The last thing I want to mention in the realm of consumption today is this brilliant tweet by Cora Harrington last week:
“Honestly, the crux of the fast fashion conversation, for most consumers, is that they think it’s beneath them to have one winter coat they wear for five years or one dress they’ve worn so often, people recognize it. The underpinnings are rich people cosplay.”
A few months ago I wrote a newsletter dispatch about Feminized Debt, discussing the advent of pay-in-four plans in the fashion product space. It is wonderful to go out into the world feeling confident, beautiful, powerful. Fashion as armor is an incredible tool, and can change your whole energy and existence. I understand deeply why so many people desire to cosplay as the rich - almost everything in our culture is designed to make that lifestyle look perversely attractive. But I will tell you two things truly rich people do not have, and they are;
unpaid credit card debt from purchases of consumer goods, and
no idea when or how they will retire and support themselves in old age.

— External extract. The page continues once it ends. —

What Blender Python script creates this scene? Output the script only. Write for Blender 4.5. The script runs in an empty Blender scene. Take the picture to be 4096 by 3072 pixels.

The other notion being projected by most of our culture right now is that the proverbial rich can have anything they want at any time their heart desires, and this has fueled the surge these past 20 years of swift shipping, instant gratification, and over-consumption. I deserve this, says everyone (myself included!) as we justify this lifestyle, mostly because we need to make it clear to the world that if other people deserve this, then we certainly do, too.
What we deserve is satisfaction, safety, free time, good health, a relationship with nature, and fulfilling companionship. And I’m probably forgetting a few other things. But these are all of the things of which we are depriving ourselves (collectively) while we push our consumption over the edge.
We have reached, and passed, the point of Too Much.